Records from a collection
....
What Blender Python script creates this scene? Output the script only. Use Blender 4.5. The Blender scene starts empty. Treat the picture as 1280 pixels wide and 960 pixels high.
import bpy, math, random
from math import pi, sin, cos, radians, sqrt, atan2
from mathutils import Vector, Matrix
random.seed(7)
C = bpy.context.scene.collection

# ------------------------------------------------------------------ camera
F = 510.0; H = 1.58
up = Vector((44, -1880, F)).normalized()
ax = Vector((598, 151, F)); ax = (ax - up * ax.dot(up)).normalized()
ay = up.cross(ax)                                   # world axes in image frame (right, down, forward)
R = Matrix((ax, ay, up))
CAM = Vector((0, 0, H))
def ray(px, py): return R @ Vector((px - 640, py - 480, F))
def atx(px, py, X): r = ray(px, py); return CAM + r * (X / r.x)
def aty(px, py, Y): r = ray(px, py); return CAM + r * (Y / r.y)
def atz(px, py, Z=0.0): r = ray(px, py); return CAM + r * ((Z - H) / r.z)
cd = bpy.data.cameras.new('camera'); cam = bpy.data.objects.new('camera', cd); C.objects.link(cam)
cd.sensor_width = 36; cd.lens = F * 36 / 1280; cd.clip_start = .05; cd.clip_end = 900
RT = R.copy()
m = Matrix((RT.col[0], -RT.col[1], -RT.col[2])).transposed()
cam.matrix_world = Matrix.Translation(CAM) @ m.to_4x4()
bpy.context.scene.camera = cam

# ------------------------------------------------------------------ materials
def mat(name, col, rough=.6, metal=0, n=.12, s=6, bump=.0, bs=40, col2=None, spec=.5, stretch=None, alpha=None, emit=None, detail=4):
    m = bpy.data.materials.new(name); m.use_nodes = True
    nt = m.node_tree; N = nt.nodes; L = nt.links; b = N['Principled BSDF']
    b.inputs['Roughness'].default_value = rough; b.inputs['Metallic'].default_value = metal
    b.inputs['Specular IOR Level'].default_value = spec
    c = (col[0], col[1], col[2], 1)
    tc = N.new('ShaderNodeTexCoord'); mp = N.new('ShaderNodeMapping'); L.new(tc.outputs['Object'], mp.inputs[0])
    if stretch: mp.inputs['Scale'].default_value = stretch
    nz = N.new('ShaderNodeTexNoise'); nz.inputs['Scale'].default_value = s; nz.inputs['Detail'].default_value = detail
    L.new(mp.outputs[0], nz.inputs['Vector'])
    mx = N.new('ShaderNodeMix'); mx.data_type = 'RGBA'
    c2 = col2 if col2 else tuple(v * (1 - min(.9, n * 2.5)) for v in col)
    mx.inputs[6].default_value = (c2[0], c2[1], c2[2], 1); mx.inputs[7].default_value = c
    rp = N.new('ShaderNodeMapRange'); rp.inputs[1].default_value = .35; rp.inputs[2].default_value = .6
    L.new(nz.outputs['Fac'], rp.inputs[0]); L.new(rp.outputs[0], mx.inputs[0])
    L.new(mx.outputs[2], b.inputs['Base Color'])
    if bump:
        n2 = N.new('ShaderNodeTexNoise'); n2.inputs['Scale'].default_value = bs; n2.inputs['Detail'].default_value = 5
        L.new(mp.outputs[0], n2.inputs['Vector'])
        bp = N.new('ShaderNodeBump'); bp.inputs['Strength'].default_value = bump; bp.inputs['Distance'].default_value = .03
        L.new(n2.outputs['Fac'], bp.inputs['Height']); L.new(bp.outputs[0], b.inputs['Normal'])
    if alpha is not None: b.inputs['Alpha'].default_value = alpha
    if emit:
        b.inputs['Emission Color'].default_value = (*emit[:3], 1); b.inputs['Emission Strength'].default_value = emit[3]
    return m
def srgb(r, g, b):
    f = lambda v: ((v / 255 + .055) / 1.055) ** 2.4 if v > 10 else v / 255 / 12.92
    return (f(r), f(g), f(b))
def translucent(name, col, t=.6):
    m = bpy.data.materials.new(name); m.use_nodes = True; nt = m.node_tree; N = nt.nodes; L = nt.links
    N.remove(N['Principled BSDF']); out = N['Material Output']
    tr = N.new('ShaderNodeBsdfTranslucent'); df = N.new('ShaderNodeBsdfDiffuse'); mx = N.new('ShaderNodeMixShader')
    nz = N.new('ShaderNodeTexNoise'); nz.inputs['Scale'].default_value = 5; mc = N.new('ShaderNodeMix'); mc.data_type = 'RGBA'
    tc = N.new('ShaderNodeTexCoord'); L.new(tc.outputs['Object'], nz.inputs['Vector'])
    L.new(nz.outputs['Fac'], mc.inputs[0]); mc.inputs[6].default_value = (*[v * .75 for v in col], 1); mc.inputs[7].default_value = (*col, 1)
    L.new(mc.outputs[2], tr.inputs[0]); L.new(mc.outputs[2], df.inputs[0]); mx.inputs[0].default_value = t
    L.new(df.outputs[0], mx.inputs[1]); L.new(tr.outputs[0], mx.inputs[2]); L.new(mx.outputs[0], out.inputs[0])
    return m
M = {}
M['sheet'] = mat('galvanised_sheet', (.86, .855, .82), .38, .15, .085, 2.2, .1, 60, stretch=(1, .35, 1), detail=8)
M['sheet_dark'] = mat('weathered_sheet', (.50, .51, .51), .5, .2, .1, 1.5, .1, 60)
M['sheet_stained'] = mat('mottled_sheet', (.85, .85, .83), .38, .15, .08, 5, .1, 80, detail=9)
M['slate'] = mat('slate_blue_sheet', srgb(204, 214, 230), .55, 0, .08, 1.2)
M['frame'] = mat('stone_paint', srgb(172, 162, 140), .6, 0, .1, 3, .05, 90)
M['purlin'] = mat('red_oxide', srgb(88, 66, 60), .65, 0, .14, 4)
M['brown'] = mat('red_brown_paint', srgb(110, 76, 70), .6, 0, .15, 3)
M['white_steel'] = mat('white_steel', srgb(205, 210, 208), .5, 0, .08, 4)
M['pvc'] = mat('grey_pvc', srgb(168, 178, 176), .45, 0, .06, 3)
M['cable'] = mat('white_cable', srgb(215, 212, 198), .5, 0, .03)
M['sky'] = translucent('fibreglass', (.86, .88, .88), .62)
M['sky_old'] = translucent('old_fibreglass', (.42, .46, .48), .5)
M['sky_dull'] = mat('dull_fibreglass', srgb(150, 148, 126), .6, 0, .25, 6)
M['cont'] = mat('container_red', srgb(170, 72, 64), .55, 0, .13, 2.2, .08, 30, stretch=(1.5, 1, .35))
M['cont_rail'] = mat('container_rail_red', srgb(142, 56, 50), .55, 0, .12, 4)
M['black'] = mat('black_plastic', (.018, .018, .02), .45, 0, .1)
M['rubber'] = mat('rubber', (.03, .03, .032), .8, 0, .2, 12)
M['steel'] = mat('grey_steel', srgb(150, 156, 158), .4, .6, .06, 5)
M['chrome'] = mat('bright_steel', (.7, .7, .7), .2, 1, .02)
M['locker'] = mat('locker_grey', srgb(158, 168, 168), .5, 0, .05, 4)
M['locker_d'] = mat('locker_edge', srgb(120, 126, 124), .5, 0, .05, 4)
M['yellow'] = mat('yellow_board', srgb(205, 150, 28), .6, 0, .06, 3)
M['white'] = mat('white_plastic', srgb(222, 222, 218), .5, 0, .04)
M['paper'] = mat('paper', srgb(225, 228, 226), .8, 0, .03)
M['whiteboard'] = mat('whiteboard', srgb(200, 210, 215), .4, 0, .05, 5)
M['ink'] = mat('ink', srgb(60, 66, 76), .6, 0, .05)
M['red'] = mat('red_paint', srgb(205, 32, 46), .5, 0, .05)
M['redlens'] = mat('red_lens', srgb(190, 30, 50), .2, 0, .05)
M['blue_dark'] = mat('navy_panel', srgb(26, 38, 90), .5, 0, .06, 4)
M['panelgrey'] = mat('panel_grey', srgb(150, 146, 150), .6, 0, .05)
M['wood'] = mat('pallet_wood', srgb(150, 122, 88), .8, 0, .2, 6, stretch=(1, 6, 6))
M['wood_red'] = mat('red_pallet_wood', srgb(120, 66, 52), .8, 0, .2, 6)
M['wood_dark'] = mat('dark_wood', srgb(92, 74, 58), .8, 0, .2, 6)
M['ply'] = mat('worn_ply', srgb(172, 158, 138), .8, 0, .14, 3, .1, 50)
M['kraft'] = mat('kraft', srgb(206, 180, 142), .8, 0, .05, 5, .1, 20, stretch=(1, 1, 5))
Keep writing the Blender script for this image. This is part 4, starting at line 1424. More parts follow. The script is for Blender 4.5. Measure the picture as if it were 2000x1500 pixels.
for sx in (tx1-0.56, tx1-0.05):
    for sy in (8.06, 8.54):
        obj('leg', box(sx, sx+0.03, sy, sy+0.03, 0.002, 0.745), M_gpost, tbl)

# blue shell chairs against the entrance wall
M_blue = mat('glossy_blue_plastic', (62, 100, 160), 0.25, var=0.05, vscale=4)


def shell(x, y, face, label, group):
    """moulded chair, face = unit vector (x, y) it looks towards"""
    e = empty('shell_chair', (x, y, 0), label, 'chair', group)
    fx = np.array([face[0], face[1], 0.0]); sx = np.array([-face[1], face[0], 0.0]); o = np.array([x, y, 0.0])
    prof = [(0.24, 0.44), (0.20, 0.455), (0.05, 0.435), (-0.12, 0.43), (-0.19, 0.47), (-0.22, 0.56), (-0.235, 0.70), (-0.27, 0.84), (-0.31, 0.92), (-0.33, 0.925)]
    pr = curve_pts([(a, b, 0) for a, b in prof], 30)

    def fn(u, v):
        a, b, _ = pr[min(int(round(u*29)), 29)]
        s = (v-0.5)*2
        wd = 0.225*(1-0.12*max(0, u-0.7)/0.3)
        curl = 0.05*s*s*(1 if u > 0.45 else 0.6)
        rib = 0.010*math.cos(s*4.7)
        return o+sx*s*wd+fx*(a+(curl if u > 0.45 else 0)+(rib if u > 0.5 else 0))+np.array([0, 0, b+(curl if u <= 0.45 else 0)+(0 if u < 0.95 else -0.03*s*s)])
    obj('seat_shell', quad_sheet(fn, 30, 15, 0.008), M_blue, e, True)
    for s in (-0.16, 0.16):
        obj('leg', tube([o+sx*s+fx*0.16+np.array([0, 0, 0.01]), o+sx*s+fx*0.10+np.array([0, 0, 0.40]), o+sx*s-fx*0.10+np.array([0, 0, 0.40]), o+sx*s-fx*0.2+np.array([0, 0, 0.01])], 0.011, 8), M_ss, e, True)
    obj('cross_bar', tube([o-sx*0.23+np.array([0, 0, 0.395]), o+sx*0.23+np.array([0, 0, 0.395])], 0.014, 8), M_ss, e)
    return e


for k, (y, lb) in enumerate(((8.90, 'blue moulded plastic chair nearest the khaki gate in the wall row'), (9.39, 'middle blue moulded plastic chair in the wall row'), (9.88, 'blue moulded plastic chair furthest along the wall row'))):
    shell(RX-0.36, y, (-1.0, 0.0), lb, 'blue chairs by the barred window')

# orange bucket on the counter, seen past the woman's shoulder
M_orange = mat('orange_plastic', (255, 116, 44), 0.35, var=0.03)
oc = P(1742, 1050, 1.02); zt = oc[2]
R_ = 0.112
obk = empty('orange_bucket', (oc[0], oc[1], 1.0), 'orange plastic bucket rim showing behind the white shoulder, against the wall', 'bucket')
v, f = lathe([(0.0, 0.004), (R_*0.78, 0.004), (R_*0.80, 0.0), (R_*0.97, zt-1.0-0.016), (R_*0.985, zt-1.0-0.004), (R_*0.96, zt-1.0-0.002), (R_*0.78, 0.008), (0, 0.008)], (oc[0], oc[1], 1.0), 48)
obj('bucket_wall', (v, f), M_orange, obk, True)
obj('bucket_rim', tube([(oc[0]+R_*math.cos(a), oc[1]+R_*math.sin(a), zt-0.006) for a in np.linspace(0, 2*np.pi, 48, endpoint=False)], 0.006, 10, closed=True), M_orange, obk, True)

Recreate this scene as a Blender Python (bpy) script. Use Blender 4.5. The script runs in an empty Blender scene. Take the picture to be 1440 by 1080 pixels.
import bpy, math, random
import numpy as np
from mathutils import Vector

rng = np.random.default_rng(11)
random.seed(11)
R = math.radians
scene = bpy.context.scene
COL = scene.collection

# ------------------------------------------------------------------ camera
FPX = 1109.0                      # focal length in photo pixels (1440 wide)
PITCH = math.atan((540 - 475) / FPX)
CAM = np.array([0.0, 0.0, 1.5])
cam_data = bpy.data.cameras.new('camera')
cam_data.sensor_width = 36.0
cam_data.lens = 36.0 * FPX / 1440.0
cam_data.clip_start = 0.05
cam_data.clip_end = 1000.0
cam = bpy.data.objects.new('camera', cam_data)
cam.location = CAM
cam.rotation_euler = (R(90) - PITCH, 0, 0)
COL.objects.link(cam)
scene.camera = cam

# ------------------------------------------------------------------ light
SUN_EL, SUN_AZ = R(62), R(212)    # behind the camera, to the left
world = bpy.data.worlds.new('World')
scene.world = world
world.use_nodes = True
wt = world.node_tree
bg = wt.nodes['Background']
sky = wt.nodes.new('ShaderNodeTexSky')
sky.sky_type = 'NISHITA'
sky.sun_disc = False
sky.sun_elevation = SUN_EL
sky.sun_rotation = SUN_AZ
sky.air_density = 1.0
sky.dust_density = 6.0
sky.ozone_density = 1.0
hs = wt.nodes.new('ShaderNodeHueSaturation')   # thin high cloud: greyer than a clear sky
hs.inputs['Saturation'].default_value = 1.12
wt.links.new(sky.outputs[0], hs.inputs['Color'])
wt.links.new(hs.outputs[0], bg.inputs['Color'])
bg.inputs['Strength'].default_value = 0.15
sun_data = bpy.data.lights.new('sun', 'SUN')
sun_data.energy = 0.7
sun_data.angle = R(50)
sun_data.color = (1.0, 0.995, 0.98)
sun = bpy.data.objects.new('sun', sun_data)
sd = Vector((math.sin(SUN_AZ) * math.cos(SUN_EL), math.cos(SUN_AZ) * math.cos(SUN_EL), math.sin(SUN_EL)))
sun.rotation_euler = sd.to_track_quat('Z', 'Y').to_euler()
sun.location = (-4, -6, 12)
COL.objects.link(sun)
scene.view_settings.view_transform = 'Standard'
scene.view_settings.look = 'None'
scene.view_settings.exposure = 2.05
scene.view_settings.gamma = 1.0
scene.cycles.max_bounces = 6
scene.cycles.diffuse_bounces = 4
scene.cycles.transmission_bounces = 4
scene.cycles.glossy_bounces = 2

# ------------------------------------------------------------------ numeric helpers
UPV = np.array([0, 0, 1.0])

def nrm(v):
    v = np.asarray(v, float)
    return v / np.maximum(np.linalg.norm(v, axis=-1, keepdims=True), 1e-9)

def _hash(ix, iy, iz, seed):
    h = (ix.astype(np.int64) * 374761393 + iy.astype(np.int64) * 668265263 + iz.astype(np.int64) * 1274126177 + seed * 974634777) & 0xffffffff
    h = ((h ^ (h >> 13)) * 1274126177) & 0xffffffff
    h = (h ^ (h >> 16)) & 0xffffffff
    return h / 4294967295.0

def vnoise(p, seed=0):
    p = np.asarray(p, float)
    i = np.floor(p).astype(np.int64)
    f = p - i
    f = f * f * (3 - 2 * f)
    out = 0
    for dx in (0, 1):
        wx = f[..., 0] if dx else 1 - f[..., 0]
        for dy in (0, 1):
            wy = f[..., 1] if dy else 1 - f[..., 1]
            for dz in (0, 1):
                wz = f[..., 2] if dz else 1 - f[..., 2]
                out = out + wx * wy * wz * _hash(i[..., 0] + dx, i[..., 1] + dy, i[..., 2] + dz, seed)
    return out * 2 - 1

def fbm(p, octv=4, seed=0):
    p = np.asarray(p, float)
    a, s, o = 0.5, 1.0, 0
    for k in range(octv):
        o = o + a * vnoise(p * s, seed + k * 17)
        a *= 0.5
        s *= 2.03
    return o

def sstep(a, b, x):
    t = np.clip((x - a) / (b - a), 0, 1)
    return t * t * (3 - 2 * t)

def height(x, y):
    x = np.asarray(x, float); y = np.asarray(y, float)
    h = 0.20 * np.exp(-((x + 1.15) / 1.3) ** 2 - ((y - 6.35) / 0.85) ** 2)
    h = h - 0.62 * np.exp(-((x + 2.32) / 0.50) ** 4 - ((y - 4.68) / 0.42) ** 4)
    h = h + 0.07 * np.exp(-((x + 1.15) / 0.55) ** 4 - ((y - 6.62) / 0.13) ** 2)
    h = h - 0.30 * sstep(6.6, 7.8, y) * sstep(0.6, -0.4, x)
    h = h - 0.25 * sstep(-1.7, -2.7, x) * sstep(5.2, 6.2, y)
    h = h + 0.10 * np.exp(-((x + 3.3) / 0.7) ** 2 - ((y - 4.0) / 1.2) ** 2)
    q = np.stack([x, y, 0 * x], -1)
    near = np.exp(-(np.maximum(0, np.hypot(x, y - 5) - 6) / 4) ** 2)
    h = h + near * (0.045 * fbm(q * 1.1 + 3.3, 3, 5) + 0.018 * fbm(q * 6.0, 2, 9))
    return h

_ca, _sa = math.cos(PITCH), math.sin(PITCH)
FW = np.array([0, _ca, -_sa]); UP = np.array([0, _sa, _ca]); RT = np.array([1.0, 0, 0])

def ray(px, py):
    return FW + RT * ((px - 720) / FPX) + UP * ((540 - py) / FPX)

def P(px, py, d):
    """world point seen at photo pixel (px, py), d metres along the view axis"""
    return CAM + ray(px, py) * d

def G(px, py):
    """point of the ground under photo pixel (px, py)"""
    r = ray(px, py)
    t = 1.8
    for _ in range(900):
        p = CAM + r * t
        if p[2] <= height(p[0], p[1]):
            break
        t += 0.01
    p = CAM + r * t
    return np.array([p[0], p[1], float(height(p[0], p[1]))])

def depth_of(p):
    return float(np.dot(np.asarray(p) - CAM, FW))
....
Task instructions
From the first line of the listing above to the line with "C = bpy.context.scene.collection", please transcribe each line exactly, both ends included, and nothing beyond that.

The result
What Blender Python script creates this scene? Output the script only. Use Blender 4.5. The Blender scene starts empty. Treat the picture as 1280 pixels wide and 960 pixels high.
import bpy, math, random
from math import pi, sin, cos, radians, sqrt, atan2
from mathutils import Vector, Matrix
random.seed(7)
C = bpy.context.scene.collection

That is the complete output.